One thing that’s a very good trait of Musk’s is that he’s willing to go the same distance. He’s not expecting only his employees to go all in without him also putting in 100%.

One thing that’s a very good trait of Musk’s is that he’s willing to go the same distance. He’s not expecting only his employees to go all in without him also putting in 100%. He has been known to sometimes sleep on the floor of his factories, grinding it out with the team. Founders who can’t get as involved can still stand shoulder to shoulder with their team if they need to work weekends, and show them they hold themselves to the same demanding standard. On that front I think that what Elon is doing is great. But it’s also taken to the extreme. To avoid eventually burning out, most founders need to find a middle ground to reach their goals without completely sacrificing the wellbeing of themselves and their team for too long.

Big Think: Does the “founder mode” debate boil down to autocratic control vs. shared leadership?

Dukach: I don’t think that entirely shared leadership works. Democracy in companies and corporations generally doesn’t function, it leads to decisions not being made in time. You go into a meeting, sit there, discuss things, and leave the meeting without coming to a decision. It’s death by a thousand cuts.

In a startup, you have to have one ultimate decision maker, but the co-founder model can still work. It’s just more successful when you have one technical founder and one business founder, as they can complement each other in different areas.

Big Think: Do you have an alternative founder philosophy to the type of “founder mode” described by Paul Graham?

Dukach: To distill the ideal management approach doesn’t mean that one “mode” fits all companies.

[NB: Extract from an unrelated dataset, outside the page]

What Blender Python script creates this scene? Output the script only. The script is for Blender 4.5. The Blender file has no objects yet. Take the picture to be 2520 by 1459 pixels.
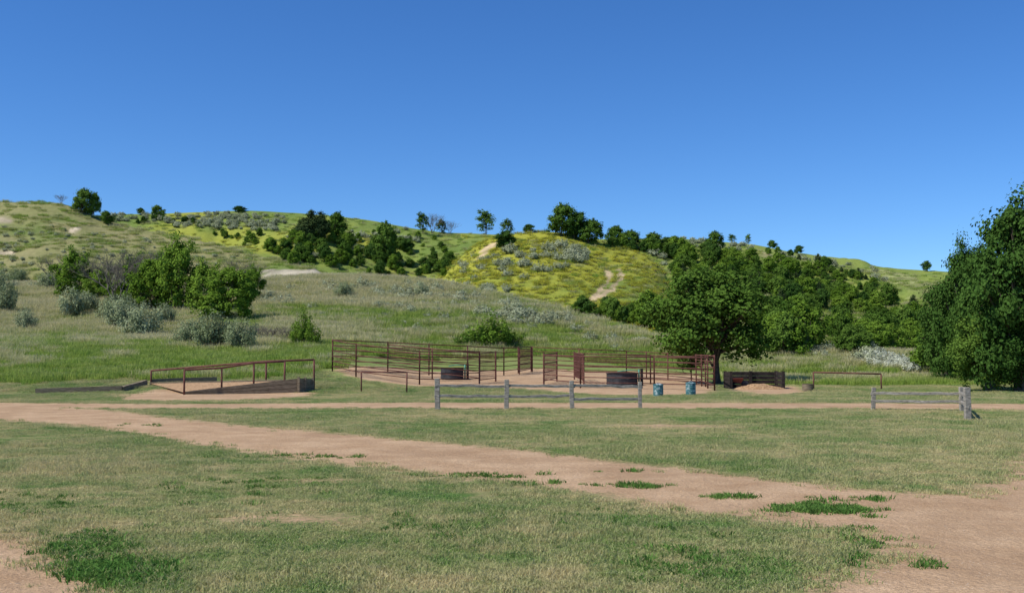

But as a common bit of advice, I’d tell founders to hire strong managers and let them do what they need to do to make the company a success. Continue to spend time with some of your employees so that no one is losing sight of the importance of the work they do, and with some of your customers so that you’re never out of touch with their needs.

More often than not, teams that are not on the business side, like engineering and product, don’t understand why the business side does things the way they do. There’s a disconnect. Take the time to explain to all team members why decisions are made, their crucial role in the company and the outcome of their work. Try to expose some engineers directly to customers as well.

Finally, founders often listen to themselves more than they like to listen to others. But the best founders, though they’re the ultimate final decision makers, are listening to everyone around them.

I admire all of the founders who I’ve seen face terrible conditions, radically reassess their strategy, and come out even stronger than before.

Big Think: Which founders and personal heroes have you most admired — and what traits have marked them out as exceptional?

Dukach: I admire all of the founders who I’ve seen face terrible conditions, radically reassess their strategy, and come out even stronger than before. Since interest rates rose and venture funding dropped, I’ve been seeing companies pivot, reduce their burn and downsize — yet actually accelerate their progress immediately after. That’s what I love about working with founders who believe in their vision so much that they just won’t quit.

Similarly, I value the belief that the impossible is actually possible: that’s something we see in hugely successful entrepreneurs like Elon Musk, and that I always look for in founders that cross my path.

Big Think: What is the most valuable piece of advice you can give to any startup founder?

Dukach: Never delegate the recruitment process completely to your team. Be one of the key decision makers. Don’t be cheap if you want to hire the best talent. That doesn’t need to mean money, it can be equity. The only way a company can succeed is with strong and determined talent by your side as you grow. You as a founder can’t build the company by yourself.